A ousadia, tida, na altura como rebeldia, fez com que Taússy investisse mais o seu tempo em técnicas de corte e costura, às vezes escondida do seu pai. No mesmo ano do prémio, isto em 2009, teve que conciliar o trabalho com os estudos, tendo várias vezes dormido muito tarde e alimentando-se mal. Em 2011, dois anos após a primeira experiência, voltou a concorrer e a ganhar o melhor do “Young Designer” Mozambique Fashion Week.
Aos 32 anos, hoje Taússy colecciona histórias e desafios da vida; viagens e prémios, dentro e fora de Moçambique. Participou de apresentações na Itália, África do Sul, EUA, Angola entre outros. Recentemente, esteve New York Fashion Week, a maior plataforma de moda do Mundo, em representação de Moçambique e da África. Para as mulheres, Taússy inspira a sonhar e a quebrar a “síndrome da pequenez” que se carateriza em muitas em fases de experimentação profissional.
A moda africana não é só a capulana
Quando se fala da moda africana e/ou moçambicana, não raras vezes, associámo-la à capulana. É o que muitos pensam, embora seja de todo desagrado para Wacy Zacarias. É designer de Moda Sustentável de formação e actualmente opera no ramo de acessórios. A sua história não difere da de Taússy: afirmou-se como estilista no Mozambique Fashion Week, primeiro em 2009 e, depois, em 2010, ano em que ganhou o prémio de melhor “Young Designer”.
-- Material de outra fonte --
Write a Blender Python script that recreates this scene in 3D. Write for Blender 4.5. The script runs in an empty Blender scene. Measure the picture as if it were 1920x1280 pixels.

Falar de Wacy é ter em mente um currículo de uma mulher cujas dificuldades o catapultam para o sucesso. É poliglota, formada, antes, em Psicologia e Desenvolvimento Humano e tem uma forma diferente de ver o mundo e avaliar as oportunidades para as mulheres. Muitos chamariam de contradições, mas ela insiste em chamar de liberdade criativa. E problematiza: “há uma tendência de se estampar a capulana à moda africana ou moçambicana. Isso me irrita profundamente, porque mostramos que não somos nada além da capulana e limita a nossa criatividade”.
Outro problema que inquieta a estilista tem de ver com a dominação da indústria (sobretudo feminina) por homens. Para ela, mesmo que admita os desafios que se colocam para as mulheres no mercado, não faz sentido que uma capulana (para mulheres) seja desenhada por homens. “O que entendem os homens sobre saltos, sobre os pensos higiénicos? Talvez seja por isso que são tão desconfortáveis”, terminou em risos Wacy para quem “o desafio para as mulheres devia ser esse: olhar para os produtos, a nível macro e estarmos dentro das indústrias nesse sentido. Eu fiquei muito zangado quando descobri que a maioria dos pensos são feitos por homens”.